Tenemos una admirable habilidad los hombres para darle la vuelta a la tortilla en aquellas situaciones en las que no salimos bien parados, y de esa forma revertir nuestras responsabilidades y errores en otras personas, principalmente en las mujeres.
Es una de las múltiples formas que tenemos de eludir las obligaciones en las tareas del hogar y de los cuidados, de practicar el arte del “escaqueo”, o el “no estoy capacitado para ello, ustedes estáis más preparadas y lo hacéis mejor” u otras artimañas, como hacerlo mal queriendo, para que ante nuestra ineptitud ellas opten por suplirnos, o aplicar esa fantástica táctica dilatoria de, “ahora lo hago”, para no hacerlo hasta que lo encuentras hecho, y entonces soltar eso de, “lo iba a hacer yo, pero te has adelantado” .
Pero esto no sucede solo en las tareas del hogar y los cuidados, sino también en cualquier otra faceta de la vida en la que se cuestionen nuestros privilegios, posición de poder o jerarquía. Nuestras negligencias son consecuencia de las obligaciones que hemos tenido que asumir, y lejos de reconocer los errores, nos presentamos como indefensas e incomprendidas víctimas, por tener que realizar unas tareas desagradables y duras, de las que otros, o mejor dicho otras, las mujeres, se libran.
Es evidente que con la aprobación por el gobierno de la ley que autoriza los permisos por paternidad iguales e intransferibles, y a pesar de los defectos que pueda tener, la igualdad da un paso de gigante, no solo por permitir la liberación de tiempo a las mujeres para poder desarrollar su vida personal y profesional con mayor libertad, sin necesidad de soportar el lastre que ahora tienen, sino por la posibilidad de imbuir en el hombre la consciencia de implicarse en las tareas del hogar y los cuidados como algo propio. A partir de ahora los hombres tendremos pocos argumentos para negarnos. Y aunque no todo será Jauja, y el gran peso de estas tareas seguirá correspondiendo a ellas, confío que todo vaya cambiando.
Pues bien, ante tan buena noticia, de la que todos y todas deberíamos alegrarnos, no han faltado voces criticando la medida, intentando dar de nuevo la vuelta a la tortilla, en un ejercicio de cinismo propio de la masculinidad, que es esa construcción social y política que nos hace a los hombres ser como somos.
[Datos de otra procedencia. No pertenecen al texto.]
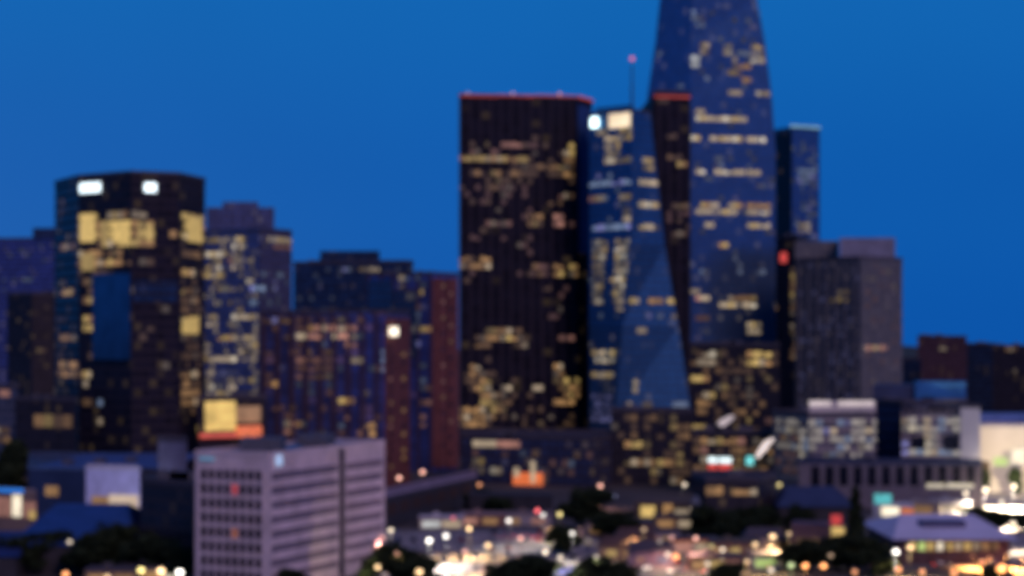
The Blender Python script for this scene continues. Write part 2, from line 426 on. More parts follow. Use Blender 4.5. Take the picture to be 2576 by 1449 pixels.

En el colmo de los colmos y disparates, argumentan que la teórica desigualdad de la mujer, que la privó de determinados derechos, y señala como derechos, el de “conducir “ o el de abrir una cuenta en el banco”, también le otorgó “privilegios”, como su menor presencia en las guerras, en los trabajos arriesgados o difíciles, un mejor trato judicial o penitenciario, o su mayor protección en situaciones de catástrofe, salvaguardándolas junto a los niños, en detrimento de los varones.
Lo terrible no es que semejante aberración haya sido escrita por un hombre sin más, sino por un profesor de ética en una prestigiosa Universidad española, y que nadie haya salido a mandarlo a su casa, para que no vuelva a pisar un aula.
Se trata de nuevo de responsabilizar a las mujeres del mal gobierno y del modelo violento de convivencia que hemos creado los hombres. Porque si los hombres vamos a las guerras es porque nuestro modo de entender el mundo las ha creado y alimentado. Si desempeñamos en mayor número trabajos arriesgados y difíciles, es porque así lo hemos querido, al sobrevalorar la fuerza sobre otros aspectos, como los afectos y cuidados. Si salimos perjudicados ante situaciones de grave riesgo o catástrofe, es por esa estúpida y creída prepotencia de la masculinidad que nos hace pensar que somos superiores, y ellas seres débiles e indefensos, que necesitan de nuestra protección.
Porque nos guste o no, los hombres tenemos privilegios. Muestra de ello el recién aprobado permiso por paternidad. Seremos los hombres los titulares de este derecho sin haber movido un solo dedo.
Quizás los hombres debiéramos de reflexionar sobre todo ello, sobre nuestra forma de actuar, pensar y entender la vida, y por qué no, comenzar a reconocer al feminismo el inmenso trabajo que realiza.